M and A
UBS Completes Credit Suisse Takeover
UBS said it had reached an important milestone by completing this phase of the process. Alongside this effort come moves to integrate two complex and international organisations – both of them major wealth management players in several regions of the world
True to its word, UBS
has announced that it has completed the acquisition of Credit Suisse
yesterday, as it had flagged a few days ago.
Credit Suisse has been merged into UBS, and the combined entity
will operate as a consolidated banking group. The move leaves
Switzerland with one universal bank, coming after a period of
turmoil for Zurich-listed Credit Suisse which had seen it sustain
big client outflows and a slump in its share price. 12
June marked the last trading day of Credit Suisse
shares on the SIX Swiss Exchange in the Alpine state, UBS said in
a statement. Credit Suisse’s American Depository Shares will no
longer be traded on the New York Stock Exchange.
As announced on 19 March 2023, Credit Suisse shareholders
will receive one UBS share for every 22.48 Credit Suisse shares
held. UBS has paid SFr3 billion ($3.32 billion) for its rival. As
part of the deal, conducted at the urging of the Swiss
authorities, holders of Credit Suisse’s Additional Tier 1 bonds –
forms of buffer capital created for European banks after the 2008
crash – have had their bonds written down.
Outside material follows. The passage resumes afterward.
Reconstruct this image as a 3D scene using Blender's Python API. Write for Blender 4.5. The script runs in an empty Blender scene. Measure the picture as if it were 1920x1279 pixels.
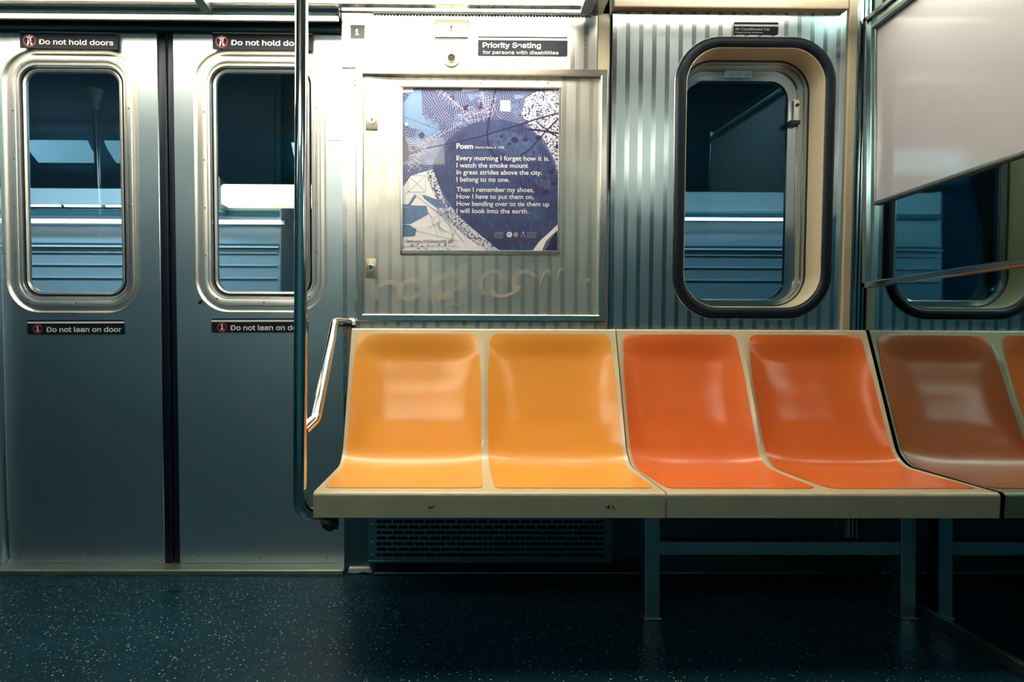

This has sparked anger
and a number
of lawsuits, including from institutions such as PIMCO.
As previously announced, UBS said it will operate the following
governance model pending further integration:
-- UBS will manage two separate parent banks – UBS and
Credit Suisse. Each institution will continue to have its own
subsidiaries and branches, serve its clients and deal with
counterparties;
-- The board of directors and group executive board of UBS will
hold overall responsibility for the consolidated group;
-- Subject to regulatory approval, the Credit Suisse board will
consist of Lukas Gähwiler (chair), Jeremy Anderson (vice chair),
Christian Gellerstad (vice chair), Michelle Bereaux, Mirko
Bianchi (until June 30, 2023), Clare Brady, Mark Hughes, Amanda
Norton and Stefan Seiler.
"I‘m pleased that we’ve successfully closed this crucial
transaction in less than three months, bringing together two
global systemically important banks for the first time. We are
now one Swiss global firm and, together, we are stronger. As we
start to operate the consolidated banking group, we’ll continue
to be guided by the best interests of all our stakeholders,
including investors. Our top priority remains the same: to serve
our clients with excellence,” Colm Kelleher, UBS chairman,
said.
UBS expects its Common Equity Tier 1 capital ratio to be around
14 per cent in the second quarter of 2023 and to remain around
that level throughout 2023. It anticipates that Credit Suisse’s
operating losses and significant restructuring charges will be
offset by reductions in risk-weighted assets.
The bank said that in future it will report consolidated
financial results for the combined group under IFRS standards in
dollars. It issues second-quarter 2023 earnings will be
communicated on 31 August 2023. (For several years UBS has
issued results in dollars rather than the Swiss franc, explaining
that it earns the bulk of its revenues outside Switzerland. A
number of other international groups, such as HSBC, also do
so.)
As reports
such as this show, UBS faces a huge task of ensuring that the
two organisations integrate while dealing with legacy legal and
regulatory issues that have plagued Credit Suisse for years.